— Start DATASET EXCERPT —

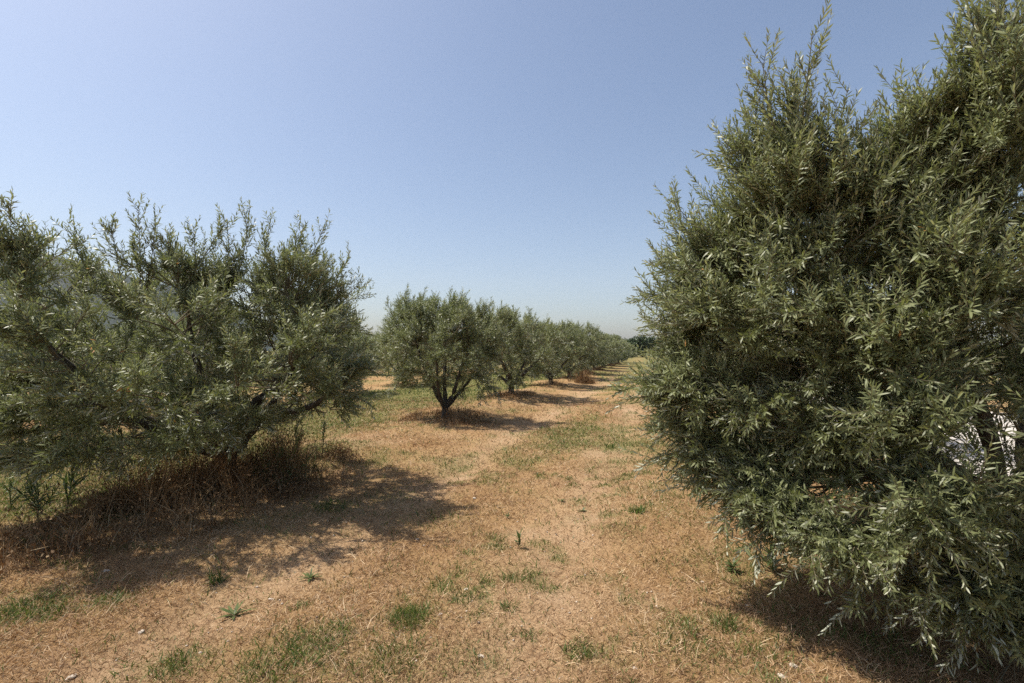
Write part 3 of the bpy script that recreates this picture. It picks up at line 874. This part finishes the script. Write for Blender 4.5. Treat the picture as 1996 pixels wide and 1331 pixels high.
tuft('grass_tuft', 630, 1262, 'wide green clump in the lower middle left of the brightest tuft', n=220, hh=.08, spread=.10, lean=.8, tint=(.5, .25))
tuft('grass_tuft', 560, 1305, 'wide green clump cut by the lower border', n=240, hh=.08, spread=.12, lean=.8, tint=(.5, .25))
tuft('grass_tuft', 345, 1305, 'small ragged green clump near the lower border on the left', n=90, hh=.08, spread=.06, lean=.8, tint=(.4, .25))
tuft('grass_tuft', 765, 1290, 'ragged green clump below the brightest tuft', n=90, hh=.08, spread=.07, lean=.7, tint=(.5, .25))
tuft('grass_tuft', 590, 1182, 'small bushy clump in sun below the left shadow tip', n=60, hh=.07, spread=.04, lean=.8, tint=(.4, .25))
tuft('grass_tuft', 1190, 868, 'tiny green tuft far up the track between the rows', n=40, hh=.13, spread=.05, wid=.01, lean=.4)
rosette('rosette_weed', 462, 1192, 'flat green rosette of narrow leaves on straw below the left shadow', n=18, L0=.13, W=.022)
rosette('rosette_weed', 1012, 1058, 'upright leafy weed standing alone in the middle of the track', n=24, L0=.09, W=.020, tilt=.7, rise=.10)
rosette('rosette_weed', 1135, 990, 'small flat rosette weed on the track left of the lush tuft', n=12, L0=.08, W=.018)
rosette('rosette_weed', 1095, 970, 'smaller rosette weed behind the other on the track', n=11, L0=.08, W=.02, tilt=1.0)
rosette('rosette_weed', 990, 1000, 'small weed with few upright leaves beside the tip of the left shadow', n=9, L0=.09, W=.014, tilt=.6)
rosette('rosette_weed', 608, 1122, 'dark rosette weed at the rim of the left shadow', n=14, L0=.10, W=.02, tilt=1.1)
rosette('rosette_weed', 1500, 1110, 'leafy green weed in the shade of the right tree', n=30, L0=.13, W=.024, tilt=.8, rise=.12)
rosette('rosette_weed', 1425, 1105, 'low green weed at the tip of the right tree shadow', n=24, L0=.12, W=.02, tilt=1.0, rise=.04)


# ------------------------------------------------------------------ stones
def stone(px, py, r, label):
    rng = np.random.default_rng(int(px * 13 + py))
    import bmesh
    bm = bmesh.new(); bmesh.ops.create_icosphere(bm, subdivisions=2, radius=1)
    for v in bm.verts:
        c = v.co
        k = 1 + .35 * (float(vnoise(c.x * 1.3 + px, c.y * 1.3 + c.z, 1.3, 3)) - .5) * 2
        v.co = Vector((c.x * k * r * .9, c.y * k * r * .7, c.z * k * r * .4))
    me = bpy.data.meshes.new('stone'); bm.to_mesh(me); bm.free(); me.materials.append(M_STONE)
    gx_, gy_ = G(px, py)
    o = link('stone', me, loc=(gx_, gy_, H(gx_, gy_) + r * .08)); o.rotation_euler = (0, 0, rng.uniform(0, 6.28))
    tag(o, label, 'stone', 'pale stones in the straw')


for px, py, r, lab in [(1518, 1312, .022, 'roundest pale stone near the lower border right of the track'), (1540, 1283, .026, 'largest pale pink stone at the edge of the right shadow'),
                       (1366, 1122, .016, 'small stone at the left tip of the right tree shadow'), (283, 1230, .02, 'white flat stone alone on straw in the lower left'),
                       (532, 1162, .022, 'pale flat stone in sun below the left shadow'), (212, 1118, .026, 'pale stone lying inside the lower left shadow rim'),
                       (815, 1046, .022, 'white flat stone on bare ground right of the left shadow'), (860, 1207, .014, 'small white stone touching the brightest grass tuft'),
                       (938, 1285, .018, 'pale round stone low in the middle of the straw'), (910, 1150, .018, 'flat tan stone in the dark clump above the brightest tuft'),
                       (925, 968, .025, 'pale stone beside the tip of the left shadow'), (150, 1320, .024, 'pink stone cut close to the lower left border'),
                       (1452, 1163, .012, 'tiny white stone in the shade left of the right tree'), (1235, 1300, .016, 'pale stone in straw below the big right tree')]:
    stone(px, py, r, lab)
# countless pebbles
rp = np.random.default_rng(9)
x, y = scatter(rp, 26000, 1.9, 14, 1.0)
p_, l_ = rowco(x, y)
k = (rp.random(len(x)) < .03 + .40 * bare_mask(x, y) ** 1.5) & (p_ < LANE0)
x, y = x[k], y[k]; n = len(x)
sz = (.0025 + .007 * rp.random(n) ** 4) * (1 + .06 * y)
octa = np.array([[1, 0, 0], [0, 1, 0], [-1, 0, 0], [0, -1, 0], [0, 0, .7], [0, 0, -.5]])
off = octa[None] * sz[:, None, None] * rp.uniform(.6, 1.4, (n, 6, 1))
V = np.stack([x, y, height(x, y) + sz * .2], 1)[:, None] + off
f = np.array([[0, 1, 4], [1, 2, 4], [2, 3, 4], [3, 0, 4], [1, 0, 5], [2, 1, 5], [3, 2, 5], [0, 3, 5]])[None] + (np.arange(n) * 6)[:, None, None]
tag(link('gravel', mesh_from('gravel', V, f, np.full(n * 8, 3), M_STONE)), 'pale pebbles strewn in the bare tracks', kind='stuff')


# ------------------------------------------------------------------ far trees and hill
def far_tree(px, py_top, d, wid, label, seed, tall=False):
    rng = np.random.default_rng(seed)
    x = (px - CX) / F * d
    top = EYE - (py_top - HY) / F * d
    r = empty('distant_tree', (x, d, 0)); tag(r, label, 'tree', 'dark trees behind the field')
    w = wid / F * d / 2
    n = 2600
    lobes = [((0, 0, top * .52), (w * .85, w * .85, top * .46), 1.0), ((0, 0, top * .25), (w * .9, w * .9, top * .24), .5)]
    if not tall:
        for k in range(6):
            a = rng.uniform(0, 6.28)
            lobes.append(((math.cos(a) * w * .55, math.sin(a) * w * .55, top * rng.uniform(.4, .78)), (w * .5, w * .5, top * .22), .25))
    c = sample_tips(rng, lobes, n, .7)
    c = c[c[:, 2] > .3]; n = len(c)
    dd = nrm(rng.normal(size=(n, 3))); nn_ = rng.normal(size=(n, 3)) + [0, 0, .8]
    nn_ = nrm(nn_ - dd * (nn_ * dd).sum(1, keepdims=True))
    L_ = rng.uniform(.5, 1.1, n) * (w * .16 + .25)
    link('crown', leaf_mesh('crown', c, dd, nn_, L_, L_ * .6, rng.random(n), M_DARKLEAF, False), r)
    z = np.linspace(-.2, top * .6, 6); pts = np.stack([z * 0, z * 0, z], 1)[None]
    V, f = tubes(pts, np.linspace(.3, .1, 6)[None] * (.5 if tall else 1), 8)
    link('trunk', mesh_from('trunk', V, f, np.full(len(f), 4), M_BARK), r)


for px, pt, d, w, lab, sd in [(1253, 653, 105, 26, 'dark rounded tree with twin tops beyond the end of the left row', 1), (1272, 654, 112, 26, 'dark green tree partly behind the right olive leaves', 2),
                              (1290, 651, 100, 24, 'dark pointed tree closest to the right olive tree edge', 3), (1236, 656, 108, 34, 'low dark tree left of the twin topped one', 4),
                              (1222, 660, 112, 34, 'lowest dark tree above the end of the left row', 5), (1163, 641, 96, 26, 'dark treetop peeking over the middle of the left row', 6),
                              (1202, 655, 118, 24, 'small dark treetop over the far end of the left row', 7), (690, 610, 60, 22, 'dark treetop just right of the broad left olive crown', 9), (1310, 650, 120, 30, 'dark tree hidden behind the right olive leaves', 10)]:
    far_tree(px, pt, d, w, lab, sd)
far_tree(1209, 655, 100, 3.2, 'thin dark cypress spire above the left row', 8, True)

# wooded hill far off on the left
nx, ny = 160, 50
ux = np.linspace(0, 1, nx); uy = np.linspace(0, 1, ny)
D0, D1 = 600, 1150
Xp = -1300 + ux * 3200                                   # photo pixel columns at the ridge
prof = np.interp(Xp, [-1300, -900, -500, -200, 0, 60, 150, 250, 340, 450, 560, 660, 1100, 1900], [60, 150, 210, 225, 208, 190, 168, 140, 116, 74, 30, 4, 0, 0])
V = []
for j in range(ny):
    d = D0 + (D1 - D0) * uy[j]
    s = math.sin(min(uy[j] / .55, 1) * math.pi / 2) if uy[j] <= .55 else math.cos((uy[j] - .55) / .45 * math.pi / 2)
    xx = (Xp - CX) / F * (D0 + (D1 - D0) * .5)
    zz = (prof / F * (D0 + (D1 - D0) * .55)) * s + (fbm(xx, np.full_like(xx, d), .012, 4, 4) - .5) * 13 * s - 2
    V.append(np.stack([xx, np.full_like(xx, d), zz], 1))
V = np.concatenate(V); idx = np.arange(nx * ny).reshape(ny, nx)
Fq = np.stack([idx[:-1, :-1], idx[:-1, 1:], idx[1:, 1:], idx[1:, :-1]], -1).reshape(-1, 4)
tag(link('hill', mesh_from('hill', V, Fq, np.full(len(Fq), 4), M_HILL, smooth=True)), 'wooded blue grey hill far off on the left', kind='structure')

# ------------------------------------------------------------------ air
HAZE = 1
if HAZE:
    import bmesh
    bm = bmesh.new(); bmesh.ops.create_cube(bm, size=1)
    for v in bm.verts: v.co = Vector((v.co.x * 6300, v.co.y * 6300 + 3, v.co.z * 450 + 221))
    me = bpy.data.meshes.new('haze'); bm.to_mesh(me); bm.free()
    m, nt, N, L, out = newmat('haze_air')
    pv = N.new('ShaderNodeVolumePrincipled'); pv.inputs['Color'].default_value = (.90, .94, 1.0, 1)
    pv.inputs['Density'].default_value = .00010; pv.inputs['Anisotropy'].default_value = 0.0
    L.new(pv.outputs[0], out.inputs['Volume'])
    m.cycles.volume_sampling = 'DISTANCE'; m.cycles.homogeneous_volume = True
    me.materials.append(m)
    tag(link('haze', me), 'thin summer haze over the field', kind='stuff')

# ------------------------------------------------------------------ light
EL = rad(62); az = math.atan2(-1.0, .2)                 # sun stands to the front left: azimuth from +Y towards +X
to_sun = Vector((math.sin(az) * math.cos(EL), math.cos(az) * math.cos(EL), math.sin(EL)))
sun = bpy.data.lights.new('sun', 'SUN'); sun.energy = 5.0; sun.angle = rad(.55); sun.color = (1, .94, .84)
so = bpy.data.objects.new('sun', sun); COL.objects.link(so)
so.rotation_euler = to_sun.to_track_quat('Z', 'Y').to_euler()
w = bpy.data.worlds.new('World'); scene.world = w; w.use_nodes = True
nt = w.node_tree; nt.nodes.clear()
sky = nt.nodes.new('ShaderNodeTexSky'); sky.sky_type = 'NISHITA'; sky.sun_disc = False
sky.sun_elevation = EL; sky.sun_rotation = az; sky.altitude = 100; sky.air_density = 1.0; sky.dust_density = 2.5; sky.ozone_density = 1.3
bg = nt.nodes.new('ShaderNodeBackground'); bg.inputs['Strength'].default_value = .113
wo = nt.nodes.new('ShaderNodeOutputWorld')
nt.links.new(sky.outputs[0], bg.inputs[0]); nt.links.new(bg.outputs[0], wo.inputs[0])

scene.view_settings.view_transform = 'Standard'; scene.view_settings.look = 'None'
scene.view_settings.exposure = 0.5; scene.view_settings.gamma = 1
c = scene.cycles
c.max_bounces = 5; c.diffuse_bounces = 2; c.glossy_bounces = 2; c.transmission_bounces = 4; c.transparent_max_bounces = 4; c.volume_bounces = 0
c.use_denoising = False
c.caustics_reflective = False; c.caustics_refractive = False
scene.render.film_transparent = False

— End DATASET EXCERPT —

## [OBJECTIVE]
Pictures are excluded; extract exactly the lines from the start of the data through the line that holds "rosette('rosette_weed', 1425, 1105, 'low", both ends included.

## [PROBLEM SOLUTION]
Write part 3 of the bpy script that recreates this picture. It picks up at line 874. This part finishes the script. Write for Blender 4.5. Treat the picture as 1996 pixels wide and 1331 pixels high.
tuft('grass_tuft', 630, 1262, 'wide green clump in the lower middle left of the brightest tuft', n=220, hh=.08, spread=.10, lean=.8, tint=(.5, .25))
tuft('grass_tuft', 560, 1305, 'wide green clump cut by the lower border', n=240, hh=.08, spread=.12, lean=.8, tint=(.5, .25))
tuft('grass_tuft', 345, 1305, 'small ragged green clump near the lower border on the left', n=90, hh=.08, spread=.06, lean=.8, tint=(.4, .25))
tuft('grass_tuft', 765, 1290, 'ragged green clump below the brightest tuft', n=90, hh=.08, spread=.07, lean=.7, tint=(.5, .25))
tuft('grass_tuft', 590, 1182, 'small bushy clump in sun below the left shadow tip', n=60, hh=.07, spread=.04, lean=.8, tint=(.4, .25))
tuft('grass_tuft', 1190, 868, 'tiny green tuft far up the track between the rows', n=40, hh=.13, spread=.05, wid=.01, lean=.4)
rosette('rosette_weed', 462, 1192, 'flat green rosette of narrow leaves on straw below the left shadow', n=18, L0=.13, W=.022)
rosette('rosette_weed', 1012, 1058, 'upright leafy weed standing alone in the middle of the track', n=24, L0=.09, W=.020, tilt=.7, rise=.10)
rosette('rosette_weed', 1135, 990, 'small flat rosette weed on the track left of the lush tuft', n=12, L0=.08, W=.018)
rosette('rosette_weed', 1095, 970, 'smaller rosette weed behind the other on the track', n=11, L0=.08, W=.02, tilt=1.0)
rosette('rosette_weed', 990, 1000, 'small weed with few upright leaves beside the tip of the left shadow', n=9, L0=.09, W=.014, tilt=.6)
rosette('rosette_weed', 608, 1122, 'dark rosette weed at the rim of the left shadow', n=14, L0=.10, W=.02, tilt=1.1)
rosette('rosette_weed', 1500, 1110, 'leafy green weed in the shade of the right tree', n=30, L0=.13, W=.024, tilt=.8, rise=.12)
rosette('rosette_weed', 1425, 1105, 'low green weed at the tip of the right tree shadow', n=24, L0=.12, W=.02, tilt=1.0, rise=.04)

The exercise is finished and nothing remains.